*** Information given ***

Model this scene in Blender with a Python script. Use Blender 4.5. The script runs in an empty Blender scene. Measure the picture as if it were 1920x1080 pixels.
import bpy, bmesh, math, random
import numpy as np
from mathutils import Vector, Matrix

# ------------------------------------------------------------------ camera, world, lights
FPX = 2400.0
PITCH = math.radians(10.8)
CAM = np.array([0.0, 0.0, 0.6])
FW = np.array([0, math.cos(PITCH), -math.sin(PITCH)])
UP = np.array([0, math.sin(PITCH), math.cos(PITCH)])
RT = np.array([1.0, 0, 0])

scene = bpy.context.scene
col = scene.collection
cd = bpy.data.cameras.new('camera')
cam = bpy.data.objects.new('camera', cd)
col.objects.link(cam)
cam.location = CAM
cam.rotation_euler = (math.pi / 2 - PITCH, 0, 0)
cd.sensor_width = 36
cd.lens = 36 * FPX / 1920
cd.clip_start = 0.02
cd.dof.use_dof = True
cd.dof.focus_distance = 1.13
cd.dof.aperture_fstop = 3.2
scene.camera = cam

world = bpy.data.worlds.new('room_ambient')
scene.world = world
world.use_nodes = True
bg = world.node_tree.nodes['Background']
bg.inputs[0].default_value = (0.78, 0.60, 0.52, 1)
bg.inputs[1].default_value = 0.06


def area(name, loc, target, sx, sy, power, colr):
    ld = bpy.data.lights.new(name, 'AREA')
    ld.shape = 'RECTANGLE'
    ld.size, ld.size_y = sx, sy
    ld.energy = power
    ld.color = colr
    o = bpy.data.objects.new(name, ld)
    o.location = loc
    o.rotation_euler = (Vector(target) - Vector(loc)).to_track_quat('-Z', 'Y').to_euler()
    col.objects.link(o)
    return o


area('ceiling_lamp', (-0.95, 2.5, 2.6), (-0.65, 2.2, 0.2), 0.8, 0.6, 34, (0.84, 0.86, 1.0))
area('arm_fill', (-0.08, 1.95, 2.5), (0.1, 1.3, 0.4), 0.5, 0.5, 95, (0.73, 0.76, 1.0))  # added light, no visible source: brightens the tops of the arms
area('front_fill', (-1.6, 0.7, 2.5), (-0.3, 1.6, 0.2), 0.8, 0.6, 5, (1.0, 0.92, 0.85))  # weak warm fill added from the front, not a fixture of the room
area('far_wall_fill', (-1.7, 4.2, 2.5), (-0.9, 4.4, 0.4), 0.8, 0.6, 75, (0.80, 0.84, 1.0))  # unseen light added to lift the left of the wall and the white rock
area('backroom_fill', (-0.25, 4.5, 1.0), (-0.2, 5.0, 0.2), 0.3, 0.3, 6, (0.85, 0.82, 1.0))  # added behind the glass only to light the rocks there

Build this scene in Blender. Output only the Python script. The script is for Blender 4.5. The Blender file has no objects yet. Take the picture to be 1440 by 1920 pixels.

***

Task objective -
Return all the data above once more, precisely as given.

Result below -
Model this scene in Blender with a Python script. Use Blender 4.5. The script runs in an empty Blender scene. Measure the picture as if it were 1920x1080 pixels.
import bpy, bmesh, math, random
import numpy as np
from mathutils import Vector, Matrix

# ------------------------------------------------------------------ camera, world, lights
FPX = 2400.0
PITCH = math.radians(10.8)
CAM = np.array([0.0, 0.0, 0.6])
FW = np.array([0, math.cos(PITCH), -math.sin(PITCH)])
UP = np.array([0, math.sin(PITCH), math.cos(PITCH)])
RT = np.array([1.0, 0, 0])

scene = bpy.context.scene
col = scene.collection
cd = bpy.data.cameras.new('camera')
cam = bpy.data.objects.new('camera', cd)
col.objects.link(cam)
cam.location = CAM
cam.rotation_euler = (math.pi / 2 - PITCH, 0, 0)
cd.sensor_width = 36
cd.lens = 36 * FPX / 1920
cd.clip_start = 0.02
cd.dof.use_dof = True
cd.dof.focus_distance = 1.13
cd.dof.aperture_fstop = 3.2
scene.camera = cam

world = bpy.data.worlds.new('room_ambient')
scene.world = world
world.use_nodes = True
bg = world.node_tree.nodes['Background']
bg.inputs[0].default_value = (0.78, 0.60, 0.52, 1)
bg.inputs[1].default_value = 0.06


def area(name, loc, target, sx, sy, power, colr):
    ld = bpy.data.lights.new(name, 'AREA')
    ld.shape = 'RECTANGLE'
    ld.size, ld.size_y = sx, sy
    ld.energy = power
    ld.color = colr
    o = bpy.data.objects.new(name, ld)
    o.location = loc
    o.rotation_euler = (Vector(target) - Vector(loc)).to_track_quat('-Z', 'Y').to_euler()
    col.objects.link(o)
    return o


area('ceiling_lamp', (-0.95, 2.5, 2.6), (-0.65, 2.2, 0.2), 0.8, 0.6, 34, (0.84, 0.86, 1.0))
area('arm_fill', (-0.08, 1.95, 2.5), (0.1, 1.3, 0.4), 0.5, 0.5, 95, (0.73, 0.76, 1.0))  # added light, no visible source: brightens the tops of the arms
area('front_fill', (-1.6, 0.7, 2.5), (-0.3, 1.6, 0.2), 0.8, 0.6, 5, (1.0, 0.92, 0.85))  # weak warm fill added from the front, not a fixture of the room
area('far_wall_fill', (-1.7, 4.2, 2.5), (-0.9, 4.4, 0.4), 0.8, 0.6, 75, (0.80, 0.84, 1.0))  # unseen light added to lift the left of the wall and the white rock
area('backroom_fill', (-0.25, 4.5, 1.0), (-0.2, 5.0, 0.2), 0.3, 0.3, 6, (0.85, 0.82, 1.0))  # added behind the glass only to light the rocks there

Build this scene in Blender. Output only the Python script. The script is for Blender 4.5. The Blender file has no objects yet. Take the picture to be 1440 by 1920 pixels.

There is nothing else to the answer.